Navios Maritime Holdings is sweetening the pot for preferred shareholders as it pushes forward with a tender offer that has been the centre of a lawsuit.
Fewer than half of the necessary shares were offered for swap by last Friday's deadline.
Now the Angeliki Frangou-led bulker owner has bumped its offer up on one series of preferred shares to $7.25 in cash per share or $8.28 in 9.75% notes. Holders of a second series are offered $7.16 per share in cash or $8.19 in notes.
The new offer is a more than a $2 increase over what company's initial proposal in December.
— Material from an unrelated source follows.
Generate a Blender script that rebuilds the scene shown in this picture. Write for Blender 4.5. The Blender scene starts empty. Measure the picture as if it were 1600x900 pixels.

Navios Holdings claims the new offer's cash amount represents a more than 110% premium on the preferred shares' market value.
The preferred shareholders have until 15 February to make a decision.
It is unclear whether or not the new offer is enough to placate the investors who sued to scuttle the offer two weeks ago.
They claimed the deal was an attempt to push them out so Frangou could issue a dividend to common holders.
The move would be a financial boon for Frangou, as she owns nearly a third of the company.
The initial deal offered either $4.83 or $4.77 in cash, depending on series, or $5.52 in notes per share — less than the alleged real value of either $6.66 or $6.56.
Tendering shares constituted a vote in favor of stripping preferred shares of their right to dividends.
Taken together, the shareholders earlier said they are being forced to take a bad deal or be left with nothing.
The shareholders' attorney, Mark Lebovitch of Bernstein, Litowitz, Berger & Grossman, was not immediately available for comment.
Lebovitch represented shareholders in a similar lawsuit in 2016.
At that time, Navios Holdings extended the offer twice. The second time the company removed the vote component and the shareholders declined to move forward with the lawsuit.
The plaintiff, Norman Roberts, moved to recover attorneys' fees, which the court denied.
New York-listed Navios Holdings has argued the result "completely vindicated" the company.